## Exercise directions
Set down word for word the lines running from the line with "Model this scene" to the line with "cam_o.location = (0, 0, 0);", ends included. Skip every picture.

Scenes as source code:
*****

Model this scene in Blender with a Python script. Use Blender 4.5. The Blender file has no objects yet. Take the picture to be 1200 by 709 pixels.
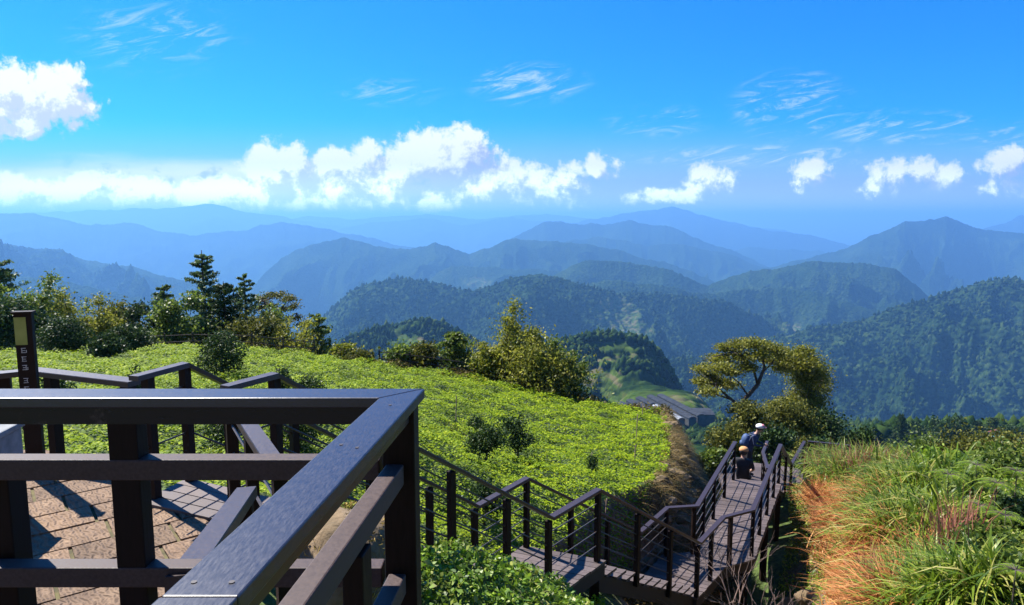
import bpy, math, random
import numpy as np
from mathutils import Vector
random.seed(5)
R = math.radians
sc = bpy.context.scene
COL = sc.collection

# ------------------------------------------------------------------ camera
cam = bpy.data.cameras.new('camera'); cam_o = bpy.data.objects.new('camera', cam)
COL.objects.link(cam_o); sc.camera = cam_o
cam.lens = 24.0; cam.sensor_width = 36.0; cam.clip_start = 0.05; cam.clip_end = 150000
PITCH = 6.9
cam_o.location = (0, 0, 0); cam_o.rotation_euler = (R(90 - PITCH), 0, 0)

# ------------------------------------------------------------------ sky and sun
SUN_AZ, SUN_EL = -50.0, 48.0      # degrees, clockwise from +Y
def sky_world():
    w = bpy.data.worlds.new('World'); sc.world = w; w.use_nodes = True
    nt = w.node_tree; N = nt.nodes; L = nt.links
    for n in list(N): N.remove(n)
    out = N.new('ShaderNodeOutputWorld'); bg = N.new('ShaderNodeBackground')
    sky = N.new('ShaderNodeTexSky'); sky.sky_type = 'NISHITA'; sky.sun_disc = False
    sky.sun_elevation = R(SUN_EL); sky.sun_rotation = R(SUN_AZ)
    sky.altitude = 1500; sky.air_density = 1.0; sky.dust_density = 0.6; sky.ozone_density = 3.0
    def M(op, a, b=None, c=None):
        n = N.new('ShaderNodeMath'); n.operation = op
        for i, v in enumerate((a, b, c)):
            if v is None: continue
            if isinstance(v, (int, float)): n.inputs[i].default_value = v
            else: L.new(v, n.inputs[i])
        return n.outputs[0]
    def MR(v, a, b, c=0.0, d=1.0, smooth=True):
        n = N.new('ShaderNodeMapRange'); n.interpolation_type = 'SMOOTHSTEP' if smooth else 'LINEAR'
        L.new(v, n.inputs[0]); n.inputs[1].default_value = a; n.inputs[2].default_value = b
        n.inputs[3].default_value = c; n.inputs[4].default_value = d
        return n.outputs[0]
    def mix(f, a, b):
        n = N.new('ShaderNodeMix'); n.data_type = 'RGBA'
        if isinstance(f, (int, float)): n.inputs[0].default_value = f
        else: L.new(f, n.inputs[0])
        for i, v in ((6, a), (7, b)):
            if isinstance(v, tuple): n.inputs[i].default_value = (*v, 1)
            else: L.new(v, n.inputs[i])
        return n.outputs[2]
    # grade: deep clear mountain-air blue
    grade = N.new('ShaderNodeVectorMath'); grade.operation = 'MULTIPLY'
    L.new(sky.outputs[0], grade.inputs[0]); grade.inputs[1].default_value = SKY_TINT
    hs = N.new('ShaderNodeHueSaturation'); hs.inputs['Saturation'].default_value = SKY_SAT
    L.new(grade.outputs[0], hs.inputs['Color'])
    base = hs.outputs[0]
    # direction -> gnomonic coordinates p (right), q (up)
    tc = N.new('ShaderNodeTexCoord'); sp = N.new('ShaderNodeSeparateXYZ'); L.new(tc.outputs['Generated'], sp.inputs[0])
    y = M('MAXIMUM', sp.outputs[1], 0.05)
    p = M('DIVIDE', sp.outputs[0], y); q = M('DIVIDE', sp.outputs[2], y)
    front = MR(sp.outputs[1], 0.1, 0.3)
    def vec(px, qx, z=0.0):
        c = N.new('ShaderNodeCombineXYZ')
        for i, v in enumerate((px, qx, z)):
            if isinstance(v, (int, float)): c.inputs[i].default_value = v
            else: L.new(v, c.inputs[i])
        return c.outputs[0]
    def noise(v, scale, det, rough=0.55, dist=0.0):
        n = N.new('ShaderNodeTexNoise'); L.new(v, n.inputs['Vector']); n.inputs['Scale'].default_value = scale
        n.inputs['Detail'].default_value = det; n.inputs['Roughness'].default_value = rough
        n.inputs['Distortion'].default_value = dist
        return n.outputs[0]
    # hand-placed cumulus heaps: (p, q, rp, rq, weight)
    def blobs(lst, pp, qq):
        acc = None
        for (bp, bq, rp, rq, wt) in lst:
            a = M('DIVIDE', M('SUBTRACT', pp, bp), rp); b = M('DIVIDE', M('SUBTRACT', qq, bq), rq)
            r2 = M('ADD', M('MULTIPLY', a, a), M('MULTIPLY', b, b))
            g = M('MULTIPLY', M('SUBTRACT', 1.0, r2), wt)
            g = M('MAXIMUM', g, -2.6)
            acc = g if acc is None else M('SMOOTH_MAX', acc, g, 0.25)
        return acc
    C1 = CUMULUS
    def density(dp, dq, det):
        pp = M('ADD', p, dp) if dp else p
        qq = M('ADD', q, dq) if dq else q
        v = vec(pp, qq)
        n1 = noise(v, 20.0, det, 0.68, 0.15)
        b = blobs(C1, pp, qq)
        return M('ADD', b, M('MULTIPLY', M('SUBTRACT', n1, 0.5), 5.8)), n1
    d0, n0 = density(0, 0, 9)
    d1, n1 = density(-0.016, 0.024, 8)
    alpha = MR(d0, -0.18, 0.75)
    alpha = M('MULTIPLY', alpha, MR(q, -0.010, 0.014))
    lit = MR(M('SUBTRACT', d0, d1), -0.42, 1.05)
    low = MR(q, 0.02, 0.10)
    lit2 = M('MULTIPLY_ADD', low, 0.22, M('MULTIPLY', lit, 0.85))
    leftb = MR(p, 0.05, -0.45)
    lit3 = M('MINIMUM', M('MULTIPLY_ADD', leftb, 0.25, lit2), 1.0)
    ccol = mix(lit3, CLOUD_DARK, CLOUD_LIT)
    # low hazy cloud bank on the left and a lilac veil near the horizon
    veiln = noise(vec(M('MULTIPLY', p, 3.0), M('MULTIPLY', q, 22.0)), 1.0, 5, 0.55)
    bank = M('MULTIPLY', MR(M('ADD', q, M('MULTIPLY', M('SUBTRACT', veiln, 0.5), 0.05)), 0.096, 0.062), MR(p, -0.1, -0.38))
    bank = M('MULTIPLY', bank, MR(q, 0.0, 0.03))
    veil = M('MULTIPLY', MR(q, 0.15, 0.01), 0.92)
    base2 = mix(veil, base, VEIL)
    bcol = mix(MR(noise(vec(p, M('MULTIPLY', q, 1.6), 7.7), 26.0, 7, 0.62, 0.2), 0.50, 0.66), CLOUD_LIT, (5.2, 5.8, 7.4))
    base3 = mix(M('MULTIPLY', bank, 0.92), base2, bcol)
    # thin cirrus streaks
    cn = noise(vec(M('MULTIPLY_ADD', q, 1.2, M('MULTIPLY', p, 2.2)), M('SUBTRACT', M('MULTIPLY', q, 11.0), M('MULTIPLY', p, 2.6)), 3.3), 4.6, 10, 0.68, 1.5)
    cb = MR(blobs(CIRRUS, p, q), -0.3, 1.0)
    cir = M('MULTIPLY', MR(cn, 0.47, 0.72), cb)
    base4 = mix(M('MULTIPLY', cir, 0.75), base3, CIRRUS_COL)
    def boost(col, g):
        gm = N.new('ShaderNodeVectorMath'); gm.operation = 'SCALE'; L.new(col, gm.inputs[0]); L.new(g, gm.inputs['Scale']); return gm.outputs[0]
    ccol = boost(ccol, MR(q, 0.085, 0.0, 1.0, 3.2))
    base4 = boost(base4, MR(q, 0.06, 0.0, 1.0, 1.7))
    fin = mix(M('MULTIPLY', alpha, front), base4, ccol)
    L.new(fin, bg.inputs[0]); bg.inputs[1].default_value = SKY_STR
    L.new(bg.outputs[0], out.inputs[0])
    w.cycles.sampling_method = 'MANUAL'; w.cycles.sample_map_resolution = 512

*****

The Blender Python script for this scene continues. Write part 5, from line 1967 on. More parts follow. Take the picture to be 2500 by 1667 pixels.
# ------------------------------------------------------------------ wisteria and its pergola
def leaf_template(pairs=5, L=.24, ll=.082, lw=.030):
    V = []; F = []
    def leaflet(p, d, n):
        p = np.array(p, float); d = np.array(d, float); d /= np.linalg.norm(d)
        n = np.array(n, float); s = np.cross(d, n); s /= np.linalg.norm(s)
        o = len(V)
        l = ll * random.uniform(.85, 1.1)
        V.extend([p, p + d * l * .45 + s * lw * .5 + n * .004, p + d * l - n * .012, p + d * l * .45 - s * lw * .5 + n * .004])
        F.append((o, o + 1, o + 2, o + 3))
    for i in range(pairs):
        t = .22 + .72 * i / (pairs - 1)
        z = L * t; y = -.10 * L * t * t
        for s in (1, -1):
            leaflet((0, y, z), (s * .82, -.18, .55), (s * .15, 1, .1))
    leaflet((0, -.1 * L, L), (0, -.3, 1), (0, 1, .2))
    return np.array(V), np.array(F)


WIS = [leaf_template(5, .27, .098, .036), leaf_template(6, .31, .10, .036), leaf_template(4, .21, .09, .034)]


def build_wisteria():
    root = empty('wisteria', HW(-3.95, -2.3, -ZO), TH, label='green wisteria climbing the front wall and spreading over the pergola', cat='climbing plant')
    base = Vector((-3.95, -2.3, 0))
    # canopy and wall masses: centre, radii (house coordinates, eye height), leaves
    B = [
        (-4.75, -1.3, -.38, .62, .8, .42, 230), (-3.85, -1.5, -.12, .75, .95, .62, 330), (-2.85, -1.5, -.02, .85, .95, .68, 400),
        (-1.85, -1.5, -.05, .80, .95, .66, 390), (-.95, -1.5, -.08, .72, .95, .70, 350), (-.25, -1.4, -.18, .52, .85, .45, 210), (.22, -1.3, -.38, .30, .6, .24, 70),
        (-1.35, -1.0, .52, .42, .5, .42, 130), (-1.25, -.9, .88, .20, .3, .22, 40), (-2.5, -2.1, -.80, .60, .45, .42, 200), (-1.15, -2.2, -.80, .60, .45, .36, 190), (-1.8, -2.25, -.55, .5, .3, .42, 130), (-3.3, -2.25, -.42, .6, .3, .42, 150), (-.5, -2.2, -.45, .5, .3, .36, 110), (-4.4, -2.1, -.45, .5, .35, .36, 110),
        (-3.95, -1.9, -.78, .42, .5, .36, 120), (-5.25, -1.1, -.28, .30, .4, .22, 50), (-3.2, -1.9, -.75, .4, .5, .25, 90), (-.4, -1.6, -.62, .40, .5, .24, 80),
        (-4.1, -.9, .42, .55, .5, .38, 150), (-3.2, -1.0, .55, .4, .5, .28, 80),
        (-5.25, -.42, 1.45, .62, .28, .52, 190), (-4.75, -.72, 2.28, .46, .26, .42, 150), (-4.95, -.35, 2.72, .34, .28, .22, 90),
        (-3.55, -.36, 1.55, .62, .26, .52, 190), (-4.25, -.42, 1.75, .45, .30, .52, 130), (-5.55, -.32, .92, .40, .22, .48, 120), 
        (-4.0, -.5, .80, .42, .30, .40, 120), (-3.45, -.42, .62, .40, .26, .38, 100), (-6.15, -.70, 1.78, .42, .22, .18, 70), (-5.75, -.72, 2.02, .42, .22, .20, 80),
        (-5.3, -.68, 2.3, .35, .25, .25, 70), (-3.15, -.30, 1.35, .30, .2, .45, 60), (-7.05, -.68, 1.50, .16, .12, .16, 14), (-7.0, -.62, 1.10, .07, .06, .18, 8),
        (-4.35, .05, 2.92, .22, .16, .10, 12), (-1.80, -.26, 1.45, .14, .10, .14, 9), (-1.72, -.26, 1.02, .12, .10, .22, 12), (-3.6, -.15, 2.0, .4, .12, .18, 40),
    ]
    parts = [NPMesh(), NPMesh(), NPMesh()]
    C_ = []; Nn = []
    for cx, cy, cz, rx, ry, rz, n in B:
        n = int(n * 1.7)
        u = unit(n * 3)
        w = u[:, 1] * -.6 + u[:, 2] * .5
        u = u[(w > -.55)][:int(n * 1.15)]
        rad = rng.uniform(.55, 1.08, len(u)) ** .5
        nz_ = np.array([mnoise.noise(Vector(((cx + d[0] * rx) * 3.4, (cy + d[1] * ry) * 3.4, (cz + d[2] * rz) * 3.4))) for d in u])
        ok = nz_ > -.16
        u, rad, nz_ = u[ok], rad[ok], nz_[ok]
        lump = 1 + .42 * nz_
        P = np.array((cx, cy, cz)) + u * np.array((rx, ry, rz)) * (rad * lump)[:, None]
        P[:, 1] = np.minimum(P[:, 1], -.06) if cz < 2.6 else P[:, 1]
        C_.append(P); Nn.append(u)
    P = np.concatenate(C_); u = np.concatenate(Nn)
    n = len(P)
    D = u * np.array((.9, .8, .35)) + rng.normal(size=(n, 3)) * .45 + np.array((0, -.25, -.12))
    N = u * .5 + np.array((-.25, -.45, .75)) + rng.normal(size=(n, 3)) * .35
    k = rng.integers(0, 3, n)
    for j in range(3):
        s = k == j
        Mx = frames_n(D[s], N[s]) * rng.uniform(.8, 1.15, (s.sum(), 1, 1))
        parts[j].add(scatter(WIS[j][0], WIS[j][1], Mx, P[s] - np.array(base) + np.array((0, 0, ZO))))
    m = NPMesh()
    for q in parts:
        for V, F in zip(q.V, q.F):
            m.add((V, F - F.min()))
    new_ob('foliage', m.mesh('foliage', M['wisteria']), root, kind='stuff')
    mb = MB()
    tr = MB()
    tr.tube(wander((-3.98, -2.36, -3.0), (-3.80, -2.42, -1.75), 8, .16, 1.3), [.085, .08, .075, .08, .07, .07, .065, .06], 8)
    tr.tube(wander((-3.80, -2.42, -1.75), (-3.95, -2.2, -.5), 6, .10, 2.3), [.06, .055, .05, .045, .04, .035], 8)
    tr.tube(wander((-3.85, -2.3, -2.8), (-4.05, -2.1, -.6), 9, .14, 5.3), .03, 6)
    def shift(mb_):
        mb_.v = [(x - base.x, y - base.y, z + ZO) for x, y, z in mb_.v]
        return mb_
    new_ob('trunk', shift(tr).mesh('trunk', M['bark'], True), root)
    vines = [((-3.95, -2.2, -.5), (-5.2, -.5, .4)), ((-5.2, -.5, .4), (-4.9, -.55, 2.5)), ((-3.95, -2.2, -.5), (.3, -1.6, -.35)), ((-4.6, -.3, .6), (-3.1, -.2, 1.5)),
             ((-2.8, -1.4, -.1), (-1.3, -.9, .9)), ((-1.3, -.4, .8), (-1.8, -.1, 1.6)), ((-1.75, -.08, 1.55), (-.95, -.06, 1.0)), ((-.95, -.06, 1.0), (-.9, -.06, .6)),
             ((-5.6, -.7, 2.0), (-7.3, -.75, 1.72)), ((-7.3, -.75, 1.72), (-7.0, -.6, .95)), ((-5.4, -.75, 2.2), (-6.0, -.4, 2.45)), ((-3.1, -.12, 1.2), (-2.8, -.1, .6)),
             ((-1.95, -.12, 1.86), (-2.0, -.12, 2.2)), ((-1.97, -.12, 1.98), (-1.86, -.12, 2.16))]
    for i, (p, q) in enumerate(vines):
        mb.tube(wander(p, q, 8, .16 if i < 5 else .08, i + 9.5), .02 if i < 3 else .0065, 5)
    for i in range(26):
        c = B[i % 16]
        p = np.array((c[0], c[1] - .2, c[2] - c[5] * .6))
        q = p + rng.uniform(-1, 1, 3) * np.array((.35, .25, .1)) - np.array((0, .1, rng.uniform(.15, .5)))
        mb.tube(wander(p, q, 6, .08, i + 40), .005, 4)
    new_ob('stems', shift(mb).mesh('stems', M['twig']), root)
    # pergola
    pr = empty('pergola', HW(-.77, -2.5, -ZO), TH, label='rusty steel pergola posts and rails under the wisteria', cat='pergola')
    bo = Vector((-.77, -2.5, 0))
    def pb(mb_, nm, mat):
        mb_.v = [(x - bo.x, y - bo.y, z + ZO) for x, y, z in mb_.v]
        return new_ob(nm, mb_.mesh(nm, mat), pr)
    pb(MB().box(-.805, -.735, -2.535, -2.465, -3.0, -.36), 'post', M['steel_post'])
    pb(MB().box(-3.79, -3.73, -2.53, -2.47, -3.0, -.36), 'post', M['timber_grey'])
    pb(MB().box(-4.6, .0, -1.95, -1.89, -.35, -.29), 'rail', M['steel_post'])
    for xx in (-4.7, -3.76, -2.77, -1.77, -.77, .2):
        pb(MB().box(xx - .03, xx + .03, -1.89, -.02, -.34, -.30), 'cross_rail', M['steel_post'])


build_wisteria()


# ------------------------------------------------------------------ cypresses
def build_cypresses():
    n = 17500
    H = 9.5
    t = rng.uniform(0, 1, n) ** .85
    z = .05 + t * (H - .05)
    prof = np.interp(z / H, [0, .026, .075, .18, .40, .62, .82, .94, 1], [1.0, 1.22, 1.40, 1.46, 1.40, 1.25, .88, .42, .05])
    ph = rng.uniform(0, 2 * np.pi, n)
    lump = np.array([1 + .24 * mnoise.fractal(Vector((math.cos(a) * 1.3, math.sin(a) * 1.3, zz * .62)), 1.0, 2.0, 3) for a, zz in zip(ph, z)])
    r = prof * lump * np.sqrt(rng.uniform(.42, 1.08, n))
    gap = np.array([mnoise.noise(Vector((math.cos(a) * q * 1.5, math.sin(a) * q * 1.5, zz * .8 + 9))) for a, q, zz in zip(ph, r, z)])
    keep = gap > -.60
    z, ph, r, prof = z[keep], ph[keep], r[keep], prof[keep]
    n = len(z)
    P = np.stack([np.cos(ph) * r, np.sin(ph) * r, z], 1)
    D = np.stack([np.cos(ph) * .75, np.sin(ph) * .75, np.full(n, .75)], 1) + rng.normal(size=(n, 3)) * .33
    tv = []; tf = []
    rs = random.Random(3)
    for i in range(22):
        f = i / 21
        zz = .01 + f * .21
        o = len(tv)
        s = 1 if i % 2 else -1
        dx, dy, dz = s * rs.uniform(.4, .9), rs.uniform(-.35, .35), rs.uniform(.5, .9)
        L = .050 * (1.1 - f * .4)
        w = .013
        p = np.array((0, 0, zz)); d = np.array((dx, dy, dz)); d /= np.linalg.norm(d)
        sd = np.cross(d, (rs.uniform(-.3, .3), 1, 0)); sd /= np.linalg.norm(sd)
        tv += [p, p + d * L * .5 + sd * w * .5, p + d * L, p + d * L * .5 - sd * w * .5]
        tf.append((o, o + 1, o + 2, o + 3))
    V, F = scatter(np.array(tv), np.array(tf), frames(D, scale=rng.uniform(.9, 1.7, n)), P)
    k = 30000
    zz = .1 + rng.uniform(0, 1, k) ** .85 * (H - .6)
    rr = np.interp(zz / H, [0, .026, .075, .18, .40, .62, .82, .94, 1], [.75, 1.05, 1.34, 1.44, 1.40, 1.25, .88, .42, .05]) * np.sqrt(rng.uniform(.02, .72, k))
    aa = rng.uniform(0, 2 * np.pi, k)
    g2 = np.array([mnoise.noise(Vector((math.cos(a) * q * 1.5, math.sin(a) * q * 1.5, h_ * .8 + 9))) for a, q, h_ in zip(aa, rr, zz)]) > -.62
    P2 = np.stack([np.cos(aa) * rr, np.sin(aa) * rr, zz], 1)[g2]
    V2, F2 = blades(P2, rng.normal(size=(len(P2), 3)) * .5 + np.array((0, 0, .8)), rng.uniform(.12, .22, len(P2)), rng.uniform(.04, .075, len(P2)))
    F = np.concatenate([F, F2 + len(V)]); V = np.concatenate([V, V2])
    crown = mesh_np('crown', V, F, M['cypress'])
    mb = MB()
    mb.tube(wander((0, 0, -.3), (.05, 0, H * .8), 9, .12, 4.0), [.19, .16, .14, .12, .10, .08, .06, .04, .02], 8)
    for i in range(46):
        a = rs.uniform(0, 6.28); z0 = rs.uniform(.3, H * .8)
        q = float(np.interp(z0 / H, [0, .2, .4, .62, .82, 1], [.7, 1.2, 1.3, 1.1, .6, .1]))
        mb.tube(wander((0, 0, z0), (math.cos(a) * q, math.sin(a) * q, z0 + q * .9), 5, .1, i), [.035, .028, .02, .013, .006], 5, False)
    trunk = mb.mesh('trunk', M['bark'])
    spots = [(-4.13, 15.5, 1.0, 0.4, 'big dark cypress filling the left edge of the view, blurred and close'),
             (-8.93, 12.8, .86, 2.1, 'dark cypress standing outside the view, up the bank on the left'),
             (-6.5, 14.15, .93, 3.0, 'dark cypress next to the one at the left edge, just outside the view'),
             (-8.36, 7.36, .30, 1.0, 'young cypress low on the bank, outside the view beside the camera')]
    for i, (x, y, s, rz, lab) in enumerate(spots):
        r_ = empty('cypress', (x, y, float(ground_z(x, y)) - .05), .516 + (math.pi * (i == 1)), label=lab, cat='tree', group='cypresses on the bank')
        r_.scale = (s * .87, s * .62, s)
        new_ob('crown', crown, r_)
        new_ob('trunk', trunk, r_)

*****

## Complete answer
Model this scene in Blender with a Python script. Use Blender 4.5. The Blender file has no objects yet. Take the picture to be 1200 by 709 pixels.
import bpy, math, random
import numpy as np
from mathutils import Vector
random.seed(5)
R = math.radians
sc = bpy.context.scene
COL = sc.collection

# ------------------------------------------------------------------ camera
cam = bpy.data.cameras.new('camera'); cam_o = bpy.data.objects.new('camera', cam)
COL.objects.link(cam_o); sc.camera = cam_o
cam.lens = 24.0; cam.sensor_width = 36.0; cam.clip_start = 0.05; cam.clip_end = 150000
PITCH = 6.9
cam_o.location = (0, 0, 0); cam_o.rotation_euler = (R(90 - PITCH), 0, 0)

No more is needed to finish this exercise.